Nvidia CEO Jensen Huang says DLSS 5 backlash is 'completely wrong' because it 'doesn't change the artistic control'
Nvidia CEO Jensen Huang has responded to the widespread criticism of DLSS 5. Nvidia's new generation of upscaling technology majors on AI-enhanced lighting but also introduces generative AI at the geometry and asset level and can result in dramatic changes to the look of character models in particular. And that has many observers up in arms, or at least making fun of DLSS 5.
Tom's Hardware attended a Q&A at Nvidia's ongoing GTC event and queried Huang about the negative response to DLSS 5. According to Huang, the critics have it wrong.
"First of all, they're completely wrong," Huang said, "the reason for that is because, as I have explained very carefully, DLSS 5 fuses controllability of geometry and textures and everything about the game with generative AI."
Importantly, he said, developers can "fine-tune the generative AI" and that it "doesn't change the artistic control." Whether that's making a "toon shader" or making the game look like it's "made of glass," DLSS 5 apparently opens up all manner of possibilities, all of which are in the control of the developer.
Of course, the granularity of that control is likely critical here and remains somewhat of an unknown. It's not entirely clear if using DLSS 5 from a developer perspective will be like choosing from a relatively limited menu of "looks" or "styles" or if it's much more open ended.
If the former, well, that's when the fears expressed over the past day or so kick in. The idea that all games with be slathered with the same generative AI gloss is, essentially, what many object to.
But the reality could be both. In other words, there could be some pre-baked settings that developers can choose from for expediency while also having the option of diving in and getting fully involved in how DLSS 5 interprets everything from lighting to materials and assets.
Huang's comments certainly seem to suggest extensive developer control. "All of that is in the control — direct control — of the game developer," Huang said, "this is very different than generative AI, it’s content-control generative AI. That’s why we call it neural rendering."
The other problem with DLSS 5, at this stage at least, is computational intensity. For the demos Nvidia has been showing at GTC, DLSS 5 has been running on a second RTX 5090 graphics card in parallel to a primary 5090 running the game engine itself. That's obviously far from practical or cost effective.
Nvidia says it has DLSS 5 running on a single GPU "in the labs". But if so, why not show the demos running on that single GPU solution? Whatever, DLSS 5 in its current form is clearly a very demanding model and the question remains over whether Nvidia will be able to scale it down into something that can not only run on a single GPU, but can run on the kinds of more affordable GPUs that the vast majority of gamers use. It needs to run on RTX 5060s, not 5090s.

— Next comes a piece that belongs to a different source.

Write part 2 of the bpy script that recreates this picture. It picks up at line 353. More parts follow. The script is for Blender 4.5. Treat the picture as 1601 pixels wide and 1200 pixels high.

If there is an uncontroversial appeal to DLSS 5, it's the prospect of enabling the lighting realism of ray tracing and path tracing but without the debilitating computational load of calculating all that light bouncing around a scene. To deliver on that proposition, DLSS 5 will need to be far, far more efficient than the dual-5090 hardware setup required for the demo implies. And that improvement needs to come quickly. DLSS 5 will supposedly be released later this year.